Liberare dalle ingiustizie e costruire occasioni di emancipazione

Liberare dalle ingiustizie e costruire occasioni di emancipazione

In una scuola giusta ed equa, valorizzare le differenze come risorsa e ricchezza non può ridursi alla celebrazione di uno slogan come «diverso è bello». La realtà sociale in cui la scuola è immersa, infatti, costruisce gerarchie di differenze, attribuendo più o meno valore a caratteristiche umane differenti. Una scuola che reagisca a questo agendo come se fossero tutte sullo stesso piano mancherebbe di assumersi la responsabilità di costruire occasioni di emancipazione.

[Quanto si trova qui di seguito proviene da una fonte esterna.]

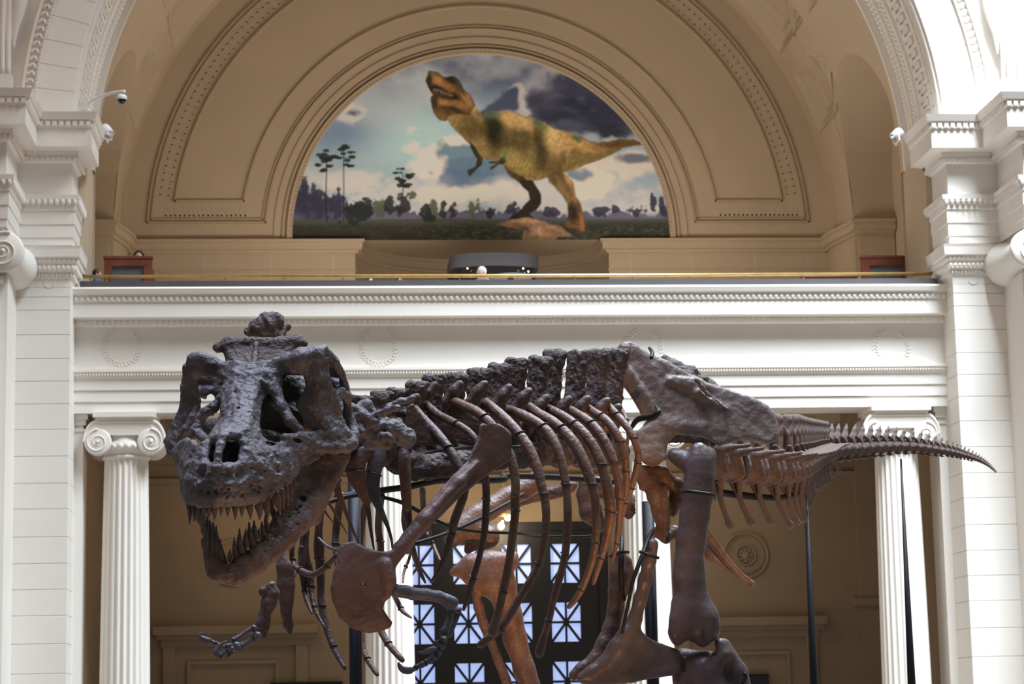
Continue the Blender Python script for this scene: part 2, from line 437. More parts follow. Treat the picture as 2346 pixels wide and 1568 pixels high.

Riconoscere le forme di ingiustizia, svalutazione o emarginazione laddove queste esistano è infatti un primo passo cruciale perché la scuola possa contribuire alla liberazione da esse. Due elementi possono essere particolarmente utili per riuscire a farlo. Primo, le evidenze di ricerca, laddove ci siano, aiutano a identificare forme di esclusione di vario tipo che la scuola stessa va a perpetrare, spesso senza intenzione, ma per mancanza di consapevolezza. Se la ricerca ci indica ad esempio che le persone con un orientamento sessuale diverso da quello eterosessuale sono maggiormente esposte al rischio di malattie sessualmente trasmissibili, la scuola che ancora promuove percorsi di educazione sessuale considerando la sola possibilità di relazioni eterosessuali rappresenta in modo parziale la realtà, di fatto non occupandosi proprio di quel gruppo di alunne e alunni maggiormente esposti a un rischio. O ancora, se la ricerca ha dimostrato che il momento del consiglio per la scuola secondaria di II grado al termine della scuola secondaria di I grado è spesso distorto dai pregiudizi delle e degli insegnanti, una scuola che non promuove una riflessione critica sulle modalità di formulazione di quel consiglio è fortemente a rischio di limitare le possibilità di sviluppo e crescita di alcuni. Un’altra fonte che aiuta a identificare le ingiustizie è la voce stessa di alunne e alunni. Cosa pensano? Cosa sentono? Cosa vedono nella realtà della scuola? Il loro sguardo può fare luce sul modo in cui le azioni degli adulti sono percepite. Cosa è giusto? Cosa è ingiusto? Chi è avvantaggiato e chi svantaggiato dall’attuale offerta formativa? In una scuola secondario di I grado con una esperienza ben rodata di parlamentino dei ragazzi, ad esempio, un alunno ha potuto parlare apertamente di una situazione di bullismo che aveva osservato contribuendo a comprendere una forma violenta di esclusione.

Al riconoscimento delle diverse forme di discriminazione è importante che segua poi un agire che può esprimersi in due direzioni. Una prima forma di azione è connessa alla prevenzione. Si tratta di ripensare il contesto educativo provando a eliminare quelle situazioni «barrieranti», che limitano cioè la socializzazione o l’apprendimento di alcuni. L’approccio universale all’apprendimento che mira a rendere plurale l’ambiente della scuola in modo che preferenze e stili di apprendimento diversi siano equamente sostenuti e valorizzati è un esempio in questo senso. Concretamente significa immaginare un ambiente in cui uno stesso contenuto possa essere fruito in modi diversi oppure in cui le competenze possano essere mostrate attraverso differenti canali.

Di fronte alle ingiustizie già presenti, invece, si tratta in primo luogo di avere il coraggio di nominarle apertamente, anche quando sono percepite da una minoranza. A partire dal collettivo riconoscimento, diventa possibile pensare a vie per superarle. Questo chiede un lavoro a più livelli: a livello personale, alla ricerca di stereotipi e pregiudizi di cui si è personalmente portatori; a livello di comunità scolastica, per mettere in discussione le pratiche didattiche e organizzative che riproducono ingiustizie; in connessione col mondo fuori da scuola, attivandosi — alunni e insegnanti insieme — contro le ingiustizie del contesto locale e globale.